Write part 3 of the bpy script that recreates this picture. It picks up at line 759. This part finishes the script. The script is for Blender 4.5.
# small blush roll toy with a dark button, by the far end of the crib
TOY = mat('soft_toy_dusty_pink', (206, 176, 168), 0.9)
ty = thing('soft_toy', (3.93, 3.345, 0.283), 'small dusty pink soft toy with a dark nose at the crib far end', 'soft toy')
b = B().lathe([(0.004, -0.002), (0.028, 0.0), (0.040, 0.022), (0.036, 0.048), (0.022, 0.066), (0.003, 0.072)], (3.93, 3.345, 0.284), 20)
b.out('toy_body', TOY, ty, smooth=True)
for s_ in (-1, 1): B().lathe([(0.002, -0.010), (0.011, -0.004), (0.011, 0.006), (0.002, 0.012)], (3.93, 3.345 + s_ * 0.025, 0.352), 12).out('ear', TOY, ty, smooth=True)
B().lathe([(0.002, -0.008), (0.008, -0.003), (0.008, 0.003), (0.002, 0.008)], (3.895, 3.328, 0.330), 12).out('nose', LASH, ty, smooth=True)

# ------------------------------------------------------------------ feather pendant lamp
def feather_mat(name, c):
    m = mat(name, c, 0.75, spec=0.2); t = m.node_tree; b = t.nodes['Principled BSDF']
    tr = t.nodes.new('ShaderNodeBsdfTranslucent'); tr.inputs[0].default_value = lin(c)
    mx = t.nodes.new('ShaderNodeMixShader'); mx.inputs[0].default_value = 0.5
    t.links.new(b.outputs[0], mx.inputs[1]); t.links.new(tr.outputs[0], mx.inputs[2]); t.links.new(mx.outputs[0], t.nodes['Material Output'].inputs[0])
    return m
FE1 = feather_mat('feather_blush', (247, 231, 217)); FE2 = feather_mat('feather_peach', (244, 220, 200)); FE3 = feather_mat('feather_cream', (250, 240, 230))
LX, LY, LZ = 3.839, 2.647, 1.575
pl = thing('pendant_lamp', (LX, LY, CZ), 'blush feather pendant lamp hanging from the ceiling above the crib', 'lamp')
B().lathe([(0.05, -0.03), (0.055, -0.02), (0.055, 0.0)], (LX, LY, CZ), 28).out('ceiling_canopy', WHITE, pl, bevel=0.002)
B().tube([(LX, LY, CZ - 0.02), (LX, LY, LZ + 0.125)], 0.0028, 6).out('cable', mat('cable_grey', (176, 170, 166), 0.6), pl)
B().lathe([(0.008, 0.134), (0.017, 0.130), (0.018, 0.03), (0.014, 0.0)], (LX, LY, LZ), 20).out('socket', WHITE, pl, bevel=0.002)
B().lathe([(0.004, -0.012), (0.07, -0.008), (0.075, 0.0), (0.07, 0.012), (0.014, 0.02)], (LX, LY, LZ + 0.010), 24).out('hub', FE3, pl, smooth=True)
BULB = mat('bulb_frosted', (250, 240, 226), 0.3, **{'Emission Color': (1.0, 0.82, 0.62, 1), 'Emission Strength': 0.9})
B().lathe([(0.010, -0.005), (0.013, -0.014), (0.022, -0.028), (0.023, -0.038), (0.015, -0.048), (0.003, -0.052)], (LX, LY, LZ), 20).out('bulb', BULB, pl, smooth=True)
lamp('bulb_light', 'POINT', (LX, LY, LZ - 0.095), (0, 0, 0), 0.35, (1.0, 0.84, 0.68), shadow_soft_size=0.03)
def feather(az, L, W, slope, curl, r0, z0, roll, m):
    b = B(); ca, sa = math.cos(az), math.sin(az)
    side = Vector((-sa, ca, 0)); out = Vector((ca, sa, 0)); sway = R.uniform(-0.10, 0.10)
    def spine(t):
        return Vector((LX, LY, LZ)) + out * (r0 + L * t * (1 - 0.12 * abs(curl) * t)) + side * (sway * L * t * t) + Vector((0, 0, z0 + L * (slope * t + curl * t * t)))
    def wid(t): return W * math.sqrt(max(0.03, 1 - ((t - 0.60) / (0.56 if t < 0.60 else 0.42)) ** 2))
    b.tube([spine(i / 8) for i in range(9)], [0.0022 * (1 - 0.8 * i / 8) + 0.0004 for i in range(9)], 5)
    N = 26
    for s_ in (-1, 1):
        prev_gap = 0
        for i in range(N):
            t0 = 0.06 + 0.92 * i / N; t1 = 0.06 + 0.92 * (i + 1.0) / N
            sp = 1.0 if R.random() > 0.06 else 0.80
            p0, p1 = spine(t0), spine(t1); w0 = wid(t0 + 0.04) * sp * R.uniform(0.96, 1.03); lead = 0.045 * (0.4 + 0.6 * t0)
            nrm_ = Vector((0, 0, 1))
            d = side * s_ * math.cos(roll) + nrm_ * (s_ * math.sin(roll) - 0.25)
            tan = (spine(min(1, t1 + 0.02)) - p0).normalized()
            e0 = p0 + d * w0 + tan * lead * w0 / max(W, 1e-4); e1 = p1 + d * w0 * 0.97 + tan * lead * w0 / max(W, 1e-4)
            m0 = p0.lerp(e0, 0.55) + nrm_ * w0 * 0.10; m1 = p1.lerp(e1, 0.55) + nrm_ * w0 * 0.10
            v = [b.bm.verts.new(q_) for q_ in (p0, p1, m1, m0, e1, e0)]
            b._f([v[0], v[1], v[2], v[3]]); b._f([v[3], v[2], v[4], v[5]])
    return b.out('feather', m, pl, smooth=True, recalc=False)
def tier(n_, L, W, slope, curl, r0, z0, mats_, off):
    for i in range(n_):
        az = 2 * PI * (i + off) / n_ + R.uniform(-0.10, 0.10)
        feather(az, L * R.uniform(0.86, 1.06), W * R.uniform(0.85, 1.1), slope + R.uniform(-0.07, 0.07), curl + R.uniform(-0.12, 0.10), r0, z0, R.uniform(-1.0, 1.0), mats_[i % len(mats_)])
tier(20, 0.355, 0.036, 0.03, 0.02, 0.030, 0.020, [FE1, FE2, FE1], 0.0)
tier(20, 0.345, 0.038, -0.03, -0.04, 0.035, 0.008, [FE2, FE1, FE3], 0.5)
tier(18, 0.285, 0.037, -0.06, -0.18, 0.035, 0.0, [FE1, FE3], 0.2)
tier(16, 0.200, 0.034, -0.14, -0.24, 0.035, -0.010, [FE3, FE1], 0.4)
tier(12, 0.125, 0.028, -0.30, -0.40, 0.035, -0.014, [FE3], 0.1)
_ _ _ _
- TASK PROMPT:
Print all the data exactly.

- FULL SOLUTION:
Write part 3 of the bpy script that recreates this picture. It picks up at line 759. This part finishes the script. The script is for Blender 4.5.
# small blush roll toy with a dark button, by the far end of the crib
TOY = mat('soft_toy_dusty_pink', (206, 176, 168), 0.9)
ty = thing('soft_toy', (3.93, 3.345, 0.283), 'small dusty pink soft toy with a dark nose at the crib far end', 'soft toy')
b = B().lathe([(0.004, -0.002), (0.028, 0.0), (0.040, 0.022), (0.036, 0.048), (0.022, 0.066), (0.003, 0.072)], (3.93, 3.345, 0.284), 20)
b.out('toy_body', TOY, ty, smooth=True)
for s_ in (-1, 1): B().lathe([(0.002, -0.010), (0.011, -0.004), (0.011, 0.006), (0.002, 0.012)], (3.93, 3.345 + s_ * 0.025, 0.352), 12).out('ear', TOY, ty, smooth=True)
B().lathe([(0.002, -0.008), (0.008, -0.003), (0.008, 0.003), (0.002, 0.008)], (3.895, 3.328, 0.330), 12).out('nose', LASH, ty, smooth=True)

# ------------------------------------------------------------------ feather pendant lamp
def feather_mat(name, c):
    m = mat(name, c, 0.75, spec=0.2); t = m.node_tree; b = t.nodes['Principled BSDF']
    tr = t.nodes.new('ShaderNodeBsdfTranslucent'); tr.inputs[0].default_value = lin(c)
    mx = t.nodes.new('ShaderNodeMixShader'); mx.inputs[0].default_value = 0.5
    t.links.new(b.outputs[0], mx.inputs[1]); t.links.new(tr.outputs[0], mx.inputs[2]); t.links.new(mx.outputs[0], t.nodes['Material Output'].inputs[0])
    return m
FE1 = feather_mat('feather_blush', (247, 231, 217)); FE2 = feather_mat('feather_peach', (244, 220, 200)); FE3 = feather_mat('feather_cream', (250, 240, 230))
LX, LY, LZ = 3.839, 2.647, 1.575
pl = thing('pendant_lamp', (LX, LY, CZ), 'blush feather pendant lamp hanging from the ceiling above the crib', 'lamp')
B().lathe([(0.05, -0.03), (0.055, -0.02), (0.055, 0.0)], (LX, LY, CZ), 28).out('ceiling_canopy', WHITE, pl, bevel=0.002)
B().tube([(LX, LY, CZ - 0.02), (LX, LY, LZ + 0.125)], 0.0028, 6).out('cable', mat('cable_grey', (176, 170, 166), 0.6), pl)
B().lathe([(0.008, 0.134), (0.017, 0.130), (0.018, 0.03), (0.014, 0.0)], (LX, LY, LZ), 20).out('socket', WHITE, pl, bevel=0.002)
B().lathe([(0.004, -0.012), (0.07, -0.008), (0.075, 0.0), (0.07, 0.012), (0.014, 0.02)], (LX, LY, LZ + 0.010), 24).out('hub', FE3, pl, smooth=True)
BULB = mat('bulb_frosted', (250, 240, 226), 0.3, **{'Emission Color': (1.0, 0.82, 0.62, 1), 'Emission Strength': 0.9})
B().lathe([(0.010, -0.005), (0.013, -0.014), (0.022, -0.028), (0.023, -0.038), (0.015, -0.048), (0.003, -0.052)], (LX, LY, LZ), 20).out('bulb', BULB, pl, smooth=True)
lamp('bulb_light', 'POINT', (LX, LY, LZ - 0.095), (0, 0, 0), 0.35, (1.0, 0.84, 0.68), shadow_soft_size=0.03)
def feather(az, L, W, slope, curl, r0, z0, roll, m):
    b = B(); ca, sa = math.cos(az), math.sin(az)
    side = Vector((-sa, ca, 0)); out = Vector((ca, sa, 0)); sway = R.uniform(-0.10, 0.10)
    def spine(t):
        return Vector((LX, LY, LZ)) + out * (r0 + L * t * (1 - 0.12 * abs(curl) * t)) + side * (sway * L * t * t) + Vector((0, 0, z0 + L * (slope * t + curl * t * t)))
    def wid(t): return W * math.sqrt(max(0.03, 1 - ((t - 0.60) / (0.56 if t < 0.60 else 0.42)) ** 2))
    b.tube([spine(i / 8) for i in range(9)], [0.0022 * (1 - 0.8 * i / 8) + 0.0004 for i in range(9)], 5)
    N = 26
    for s_ in (-1, 1):
        prev_gap = 0
        for i in range(N):
            t0 = 0.06 + 0.92 * i / N; t1 = 0.06 + 0.92 * (i + 1.0) / N
            sp = 1.0 if R.random() > 0.06 else 0.80
            p0, p1 = spine(t0), spine(t1); w0 = wid(t0 + 0.04) * sp * R.uniform(0.96, 1.03); lead = 0.045 * (0.4 + 0.6 * t0)
            nrm_ = Vector((0, 0, 1))
            d = side * s_ * math.cos(roll) + nrm_ * (s_ * math.sin(roll) - 0.25)
            tan = (spine(min(1, t1 + 0.02)) - p0).normalized()
            e0 = p0 + d * w0 + tan * lead * w0 / max(W, 1e-4); e1 = p1 + d * w0 * 0.97 + tan * lead * w0 / max(W, 1e-4)
            m0 = p0.lerp(e0, 0.55) + nrm_ * w0 * 0.10; m1 = p1.lerp(e1, 0.55) + nrm_ * w0 * 0.10
            v = [b.bm.verts.new(q_) for q_ in (p0, p1, m1, m0, e1, e0)]
            b._f([v[0], v[1], v[2], v[3]]); b._f([v[3], v[2], v[4], v[5]])
    return b.out('feather', m, pl, smooth=True, recalc=False)
def tier(n_, L, W, slope, curl, r0, z0, mats_, off):
    for i in range(n_):
        az = 2 * PI * (i + off) / n_ + R.uniform(-0.10, 0.10)
        feather(az, L * R.uniform(0.86, 1.06), W * R.uniform(0.85, 1.1), slope + R.uniform(-0.07, 0.07), curl + R.uniform(-0.12, 0.10), r0, z0, R.uniform(-1.0, 1.0), mats_[i % len(mats_)])
tier(20, 0.355, 0.036, 0.03, 0.02, 0.030, 0.020, [FE1, FE2, FE1], 0.0)
tier(20, 0.345, 0.038, -0.03, -0.04, 0.035, 0.008, [FE2, FE1, FE3], 0.5)
tier(18, 0.285, 0.037, -0.06, -0.18, 0.035, 0.0, [FE1, FE3], 0.2)
tier(16, 0.200, 0.034, -0.14, -0.24, 0.035, -0.010, [FE3, FE1], 0.4)
tier(12, 0.125, 0.028, -0.30, -0.40, 0.035, -0.014, [FE3], 0.1)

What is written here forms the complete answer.